February 2016 Letter to members


(Comments)

Does PR lend itself to creativity?

 

It was just a few years ago, that a collective sigh was emitted from the PR community upon the recognition that among the winners of PR Lions in Cannes were very few PR agencies. Most were PR outfits embedded in ad agencies. This has changed considerably. Out of a record number of entries for the PR Lions 2015, 50 percent were from PR agencies, up from 40 per cent from the previous year. MSLGroup won the Grand Prix in 2015 for its Always #LikeAGirl campaign. According to the judges ‘it hit a core with everyone and spoke to a cultural truth that transcends boundaries’. However, the judging panel also noted many PR campaigns attempting to build up a big public reaction, ‘which struck as being not authentic and not the best use of PR’.

 

The matter of creativity in PR remains a thorny issue. The Holmes Report tracks creativity and PR through annual studies and the findings remain sobering. The PR industry, says the report, ‘struggles to find a business model that can help it genuinely prove its creative capabilities’. In 2013, for example, the headline finding showed that businesses increasingly view creativity as a critical element. Yet, PR practitioners have a hard time proving their creative worth in the eyes of their critical clients or within their organizations.

 

If PR practitioners regularly ‘underwhelm’ when offering creative solutions to communication challenges, what are the obstacles? For in-house teams, these might be their relative small size, the recurring set of objectives to meet and a multi-level internal hierarchy. PR agencies, on the other hand, might not be opportunistic enough or are risk aversive, and are often seen citing lack of budget or time.

 

On a recent blog post, Stefan Gerard of FleishmanHillard, addressed the issue head-on when asking if PR and creativity are strange bedfellows. In his analysis, Gerard points to the traditional generalist working in PR and the tactical nature of much of the work. The demand for creativity is out there, but it requires more specialization among teams of PR professionals. Ideas are most often associated with creativity, but areas such as design and production equally require specialists’ creativity to have PR work make the grade. And as Gerard points out in his blog, PR professionals need to apply higher standards and expectations to the ideation process.

 

At IPRA, the entries for the annual Golden World Awards (GWA) are a good indication of the increasing role of creativity.
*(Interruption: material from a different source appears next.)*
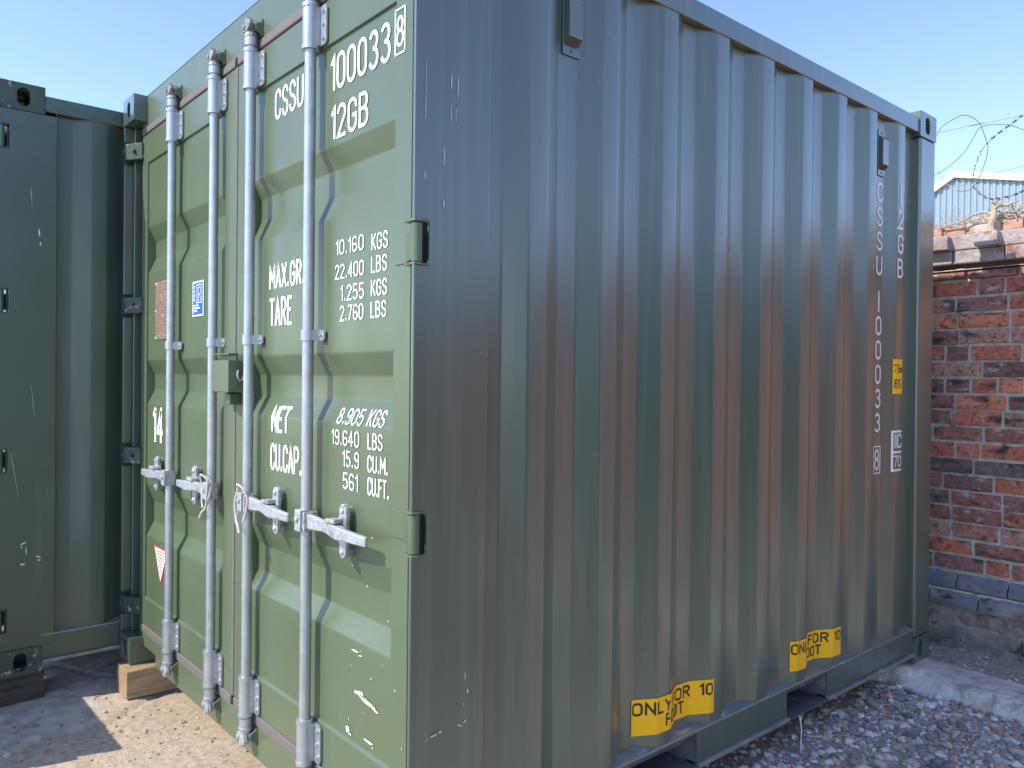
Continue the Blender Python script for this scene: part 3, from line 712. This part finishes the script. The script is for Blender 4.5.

Last year’s GWA were awarded at IPRA’s 60th anniversary during the World Congress in Johannesburg. Special recognition went out to a successful and highly creative PR campaign, called the ‘One Rand Man’. This was surely an indication that creativity is surging among IPRA members. Still, I would like to hear your ideas about this. How important do you rank creativity? What are your observations on its place in PR? And, are you planning to submit your best creative work for the GWA 2016?